La nouvelle de la prise de Longwy et le bruit prématuré de celle de Verdun, achevèrent d’exaspérer les masses. Le danger de la patrie fut proclamé, et les sections se réunirent au Champ-de-Mars. Cependant, des bandes furieuses se portaient aux prisons et établissaient aux guichets extérieurs une sorte de tribunal de sang destiné à suppléer à l’autre.

A l’Abbaye, les prisonniers étaient réunis dans la chapelle, livrés à leurs conversations ordinaires, quand le cri des guichetiers : « Faites remonter les femmes ! » retentit inopinément.

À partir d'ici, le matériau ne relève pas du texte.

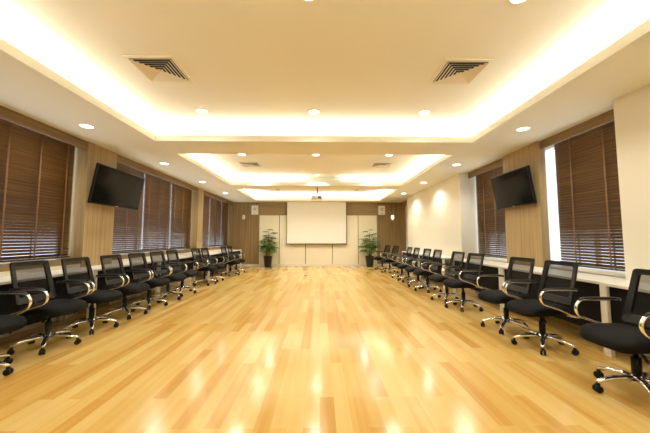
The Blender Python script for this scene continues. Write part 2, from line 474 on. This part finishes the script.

Trois coups de canon et un roulement de tambour ajoutèrent à l’épouvante, et les hommes étant restés seuls, deux prêtres, d’entre les prisonniers, parurent dans un tribune de la chapelle et annoncèrent à tous le sort qui leur était réservé.

Un silence funèbre régna dans cette triste assemblée ; dix hommes du peuple, précédés par les guichetiers, entrèrent dans la chapelle, firent ranger les prisonniers le long du mur, et en comptèrent cinquante-trois.

De ce moment, on fit l’appel des noms de quart d’heure en quart d’heure : ce temps suffisant à peu près aux jugements du tribunal improvisé à l’entrée de la prison.

Quelques-uns furent épargnés, parmi eux le vénérable abbé Sicard ; la plupart était frappés au sortir du guichet par les meurtriers fanatiques qui avaient accepté cette triste tâche. Vers minuit, on cria le nom de Jacques Cazotte.